As we eagerly await to witness ISRO’s much laudable task of launching record-breaking satellites in a single flight, here are a few things to know:

   
ISRO’s Polar Satellite Launch Vehicle (PSLV-C37) - a 320-tonne rocket - will launch all 104 satellites at one go around 9am into the sun-synchronous orbit, about 500km above the earth, on February 15, 2017, from the Satish Dhawan Space Centre in Sriharikota in Andhra Pradesh.
   
Of the total earth-observation 104 satellites - three are Indian, 88 are from the US and the remaining are from Israel, Kazakhstan, the Netherlands, Switzerland and the United Arab Emirates.
   
The three Indian satellites are Cartosat-2 series (weighing 650 kg as primary payload) and two nano-satellites called INS-IA and INS-1B (weighing 15 kg each). ISRO says the payloads will totally weigh around 1,500kg.
   
If successful, ISRO will be the first space agency to launch such a large number of satellites, surpassing the 37 satellites launch record set in June 2014 by Russia and 29 satellites launched by NASA in 2013. Last year in June, ISRO’s PSLV set national record by launching 20 satellites in a single mission.

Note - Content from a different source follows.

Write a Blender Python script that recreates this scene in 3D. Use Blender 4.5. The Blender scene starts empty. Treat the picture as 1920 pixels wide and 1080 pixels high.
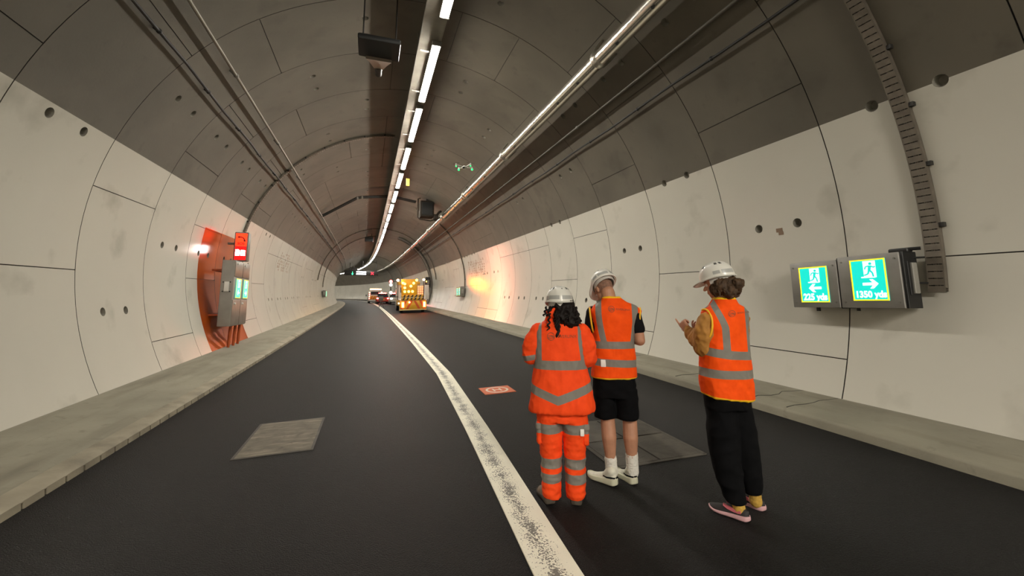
import bpy, math, random
import numpy as np
from math import sin, cos, pi, radians, degrees, hypot, atan2, sqrt
from mathutils import Vector, Matrix, noise
from mathutils.bvhtree import BVHTree

scene = bpy.context.scene
COL = scene.collection
rnd = random.Random(7)

# ------------------------------------------------------------------ camera
FPX, PPY = 786.37, 453.33                       # focal length and principal row of the photo (1920x1080)
YAW, PITCH, ROLL = .314425, .142759, .004589
CAM = Vector((-.97, 0, 1.6979))
def view_dir(x, y, z):                           # camera-space (right, forward, up) -> world
    c, s = cos(ROLL), sin(ROLL); x, z = x*c + z*s, -x*s + z*c
    c, s = cos(PITCH), sin(PITCH); y, z = y*c - z*s, y*s + z*c
    c, s = cos(YAW), sin(YAW); return Vector((x*c + y*s, -x*s + y*c, z))
cam_data = bpy.data.cameras.new('camera'); cam = bpy.data.objects.new('camera', cam_data); COL.objects.link(cam)
cam_data.sensor_fit = 'HORIZONTAL'; cam_data.sensor_width = 36; cam_data.lens = FPX/1920*36
cam_data.shift_y = -(540 - PPY)/1920; cam_data.clip_start = .05; cam_data.clip_end = 600
rt, fw, up = view_dir(1, 0, 0), view_dir(0, 1, 0), view_dir(0, 0, 1)
M = Matrix((rt, up, -fw)).transposed().to_4x4(); M.translation = CAM
cam.matrix_world = M; scene.camera = cam

# ------------------------------------------------------------------ world and exposure
world = bpy.data.worlds.new('world'); scene.world = world; world.use_nodes = True
world.node_tree.nodes['Background'].inputs[0].default_value = (.9, .85, .75, 1)
world.node_tree.nodes['Background'].inputs[1].default_value = .01
scene.view_settings.view_transform = 'Standard'; scene.view_settings.look = 'None'
scene.view_settings.gamma = 1; scene.view_settings.use_curve_mapping = False
scene.view_settings.exposure = 0.0
scene.cycles.sample_clamp_indirect = 6.0
LIGHT = 138.0                                     # radiance of the ceiling lights' diffusers
LIGHT_COL = (1.0, .945, .835)

# ------------------------------------------------------------------ tunnel geometry (s along, X right, Z up)
SC = 1.06117
R, CY = 5.225, 2.394
_ss = np.arange(-20, 260, .25)
_u = np.clip(_ss, 0, None)/SC
_k = np.clip(-.001377 + .000729*_u/10 - .0013436*(_u/10)**2/10, -.02, .02)/SC
def _cum(v):
    c = np.concatenate([[0], np.cumsum((v[1:] + v[:-1])/2*.25)]); return c - np.interp(0, _ss, c)
_th = _cum(_k); _px = _cum(np.sin(_th)); _py = _cum(np.cos(_th))
_pz = (.024497*_ss/SC - .0040866*(_ss/SC)**2/100)*SC
def cen(s): return [float(np.interp(s, _ss, a)) for a in (_px, _py, _pz, _th)]
def W(s, X, Z):
    x, y, z, t = cen(s); return Vector((x + X*cos(t), y - X*sin(t), z + Z))
def heading(s): return -cen(s)[3]
def Wa(s, a, r=R):                               # a in degrees from the crown, + to the right
    a = radians(a); return W(s, r*sin(a), CY + r*cos(a))
def roadz(X): return .0272*(X + 3.5)

# ------------------------------------------------------------------ materials
MATS = {}
def lin(c): return tuple(((v/255 + .055)/1.055)**2.4 if v > 10 else v/255/12.92 for v in c)
def mat(name, col, rough=.5, metal=0, var=None, bump=None, emit=None, strength=0, spec=None, dirt=None):
    if name in MATS: return MATS[name]
    m = bpy.data.materials.new(name); m.use_nodes = True; nt = m.node_tree; n = nt.nodes; l = nt.links
    b = n['Principled BSDF']; b.inputs['Base Color'].default_value = (*col, 1)
    b.inputs['Roughness'].default_value = rough; b.inputs['Metallic'].default_value = metal
    if spec is not None: b.inputs['Specular IOR Level'].default_value = spec
    tc = n.new('ShaderNodeTexCoord')
    last = None
    def noise_tex(scale, detail=4, stretch=None):
        t = n.new('ShaderNodeTexNoise'); t.inputs['Scale'].default_value = scale; t.inputs['Detail'].default_value = detail
        if stretch:
            mp = n.new('ShaderNodeMapping'); mp.inputs['Scale'].default_value = stretch
            l.new(tc.outputs['Object'], mp.inputs['Vector']); l.new(mp.outputs[0], t.inputs['Vector'])
        else: l.new(tc.outputs['Object'], t.inputs['Vector'])
        return t.outputs['Fac']
    def mix(a, bcol, fac):
        mx = n.new('ShaderNodeMix'); mx.data_type = 'RGBA'
        l.new(fac, mx.inputs[0])
        for i, v in ((6, a), (7, bcol)):
            if isinstance(v, tuple): mx.inputs[i].default_value = (*v, 1)
            else: l.new(v, mx.inputs[i])
        return mx.outputs[2]
    def ramp(fac, lo, hi):
        r = n.new('ShaderNodeMapRange'); r.inputs[1].default_value = lo; r.inputs[2].default_value = hi
        l.new(fac, r.inputs[0]); return r.outputs[0]
    if var:                                       # (scale, amount) soft mottling
        f = ramp(noise_tex(var[0], 6), .3, .7)
        last = mix(tuple(c*(1 - var[1]) for c in col), tuple(min(1, c*(1 + var[1])) for c in col), f)
    for d in (dirt or []):                        # (scale, lo, hi, colour, stretch)
        f = ramp(noise_tex(d[0], 8, d[4] if len(d) > 4 else None), d[1], d[2])
        last = mix(last if last else col, d[3], f)
    if last: l.new(last, b.inputs['Base Color'])
    if bump:
        bp = n.new('ShaderNodeBump'); bp.inputs['Strength'].default_value = bump[1]; bp.inputs['Distance'].default_value = bump[2] if len(bump) > 2 else .01
        l.new(noise_tex(bump[0], 5), bp.inputs['Height']); l.new(bp.outputs[0], b.inputs['Normal'])
    if emit:
        b.inputs['Emission Color'].default_value = (*emit, 1); b.inputs['Emission Strength'].default_value = strength
    MATS[name] = m; m['spec'] = 0
    return m
def banded(name, base, bands, rough=.75, var=(14, .12), bump=(60, .25, .004)):
    """cloth whose bands follow per-vertex distance fields: bands = [(attribute, colour, roughness, metallic)]"""
    m = mat(name, base, rough, 0, var, bump, spec=.15)
    if m['spec']: return m
    m['spec'] = 1
    nt = m.node_tree; n = nt.nodes; l = nt.links; b = n['Principled BSDF']
    def chain(socket, vals, default):
        cur = b.inputs[socket].links[0].from_socket if b.inputs[socket].links else None
        for (attr, v) in vals:
            at = n.new('ShaderNodeAttribute'); at.attribute_name = attr
            lt = n.new('ShaderNodeMath'); lt.operation = 'LESS_THAN'; lt.inputs[1].default_value = 0
            l.new(at.outputs['Fac'], lt.inputs[0])
            mx = n.new('ShaderNodeMix'); 
            if isinstance(v, tuple):
                mx.data_type = 'RGBA'; l.new(lt.outputs[0], mx.inputs[0])
                if cur: l.new(cur, mx.inputs[6])
                else: mx.inputs[6].default_value = (*default, 1)
                mx.inputs[7].default_value = (*v, 1); cur = mx.outputs[2]
            else:
                l.new(lt.outputs[0], mx.inputs[0])
                if cur: l.new(cur, mx.inputs[2])
                else: mx.inputs[2].default_value = default
                mx.inputs[3].default_value = v; cur = mx.outputs[0]
        l.new(cur, b.inputs[socket])
    chain('Base Color', [(a, c) for a, c, r, mt in bands], base)
    chain('Roughness', [(a, r) for a, c, r, mt in bands], rough)
    return m

white_paint = mat('white_wall_paint', (.60, .575, .505), .20, 0, (.35, .05), (9, .05, .01),
                  dirt=[(1.3, .60, .80, (.43, .41, .35)), (.5, .62, .9, (.47, .45, .39))])
orange_paint = mat('orange_wall_paint', (.34, .060, .006), .18, 0, (1.2, .08), (9, .05, .01))
concrete = mat('grey_lining_concrete', (.115, .100, .076), .58, 0, (.8, .16), (25, .12, .01),
               dirt=[(1.1, .58, .78, (.075, .065, .048)), (4.0, .62, .8, (.09, .078, .06))])
recess = mat('pocket_concrete', (.22, .205, .17), .8, 0, (6, .2))
groove = mat('joint_gasket', (.055, .05, .042), .8)
asphalt = mat('asphalt', (.0075, .0070, .0070), .55, 0, (2.5, .25), (120, 1.0, .03), spec=.18,
              dirt=[(260, .56, .72, (.046, .043, .041)), (.6, .55, .85, (.013, .012, .0115))])
walk_conc = mat('walkway_concrete', (.25, .23, .175), .75, 0, (1.5, .15), (30, .3, .01),
                dirt=[(1.0, .5, .8, (.15, .132, .095), (3.5, .5, 1)), (7, .6, .8, (.17, .155, .115))])
kerb_conc = mat('kerb_concrete', (.28, .245, .18), .75, 0, (3, .2), (30, .3, .01), dirt=[(2.5, .52, .75, (.15, .13, .095))])
line_paint = mat('road_line_paint', (.78, .74, .60), .6, 0, (3, .06), (90, .4, .004))
steel = mat('galvanised_steel', (.55, .52, .46), .32, 1, (3, .18), (40, .06, .003))
bright_pipe = mat('silver_pipe_cladding', (.78, .74, .66), .24, 1, (2, .12), (6, .05, .01))
dull_metal = mat('dull_grey_metal', (.20, .19, .17), .5, .5, (5, .15))
tray_metal = mat('brown_grey_tray', (.17, .145, .115), .55, .3, (8, .2))
dark_metal = mat('dark_metal', (.035, .033, .03), .5, .3)
black_cable = mat('black_cable', (.012, .011, .01), .55)
black_plastic = mat('black_plastic', (.014, .014, .014), .45)
rubber = mat('tyre_rubber', (.018, .018, .018), .8)
sign_case = mat('sign_case_grey', (.26, .245, .225), .42, .3, (4, .12))
cabinet_grey = mat('cabinet_grey', (.30, .28, .25), .45, .2, (3, .1))
white_plastic = mat('white_plastic', (.75, .73, .68), .4)
orange_metal = mat('orange_painted_metal', (.36, .065, .008), .4); grey_plate = mat('grey_plate', (.30, .285, .25), .5)
diffuser = mat('light_diffuser', (.9, .9, .9), .4, emit=LIGHT_COL, strength=LIGHT)
cyan_lit = mat('lit_cyan_panel', (.0, .12, .11), .3, emit=(.0, .80, .66), strength=1.0)
white_lit = mat('lit_white_symbol', (.8, .8, .8), .3, emit=(.80, .95, .90), strength=1.0)
yellow_lit = mat('lit_yellow_border', (.7, .6, 0), .3, emit=(.88, .80, .02), strength=.9)
sos_lit = mat('lit_orange_red_panel', (.7, .05, .01), .3, emit=(1.0, .016, .003), strength=4.0)
sos_red_lit = mat('lit_red_panel', (.7, .0, .0), .3, emit=(.95, .004, .004), strength=1.6)
sos_white_lit = mat('lit_white_icon', (.9, .9, .9), .3, emit=(1, .85, .8), strength=22)
sos_dark = mat('dark_red_print', (.10, .006, .004), .5)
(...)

As of December 2016, ISRO’s PSLV has made 39 launches, with 37 successfully reaching their planned orbits, one outright failure and one partial failure, yielding a success rate of 95% (or 97% including the partial failure).

Some notable payloads launched by PSLV include India’s first lunar probe Chandrayaan-1, Mangalyaan (Mars orbiter) - India’s first interplanetary mission,- Astrosat, which is country’s first space observatory.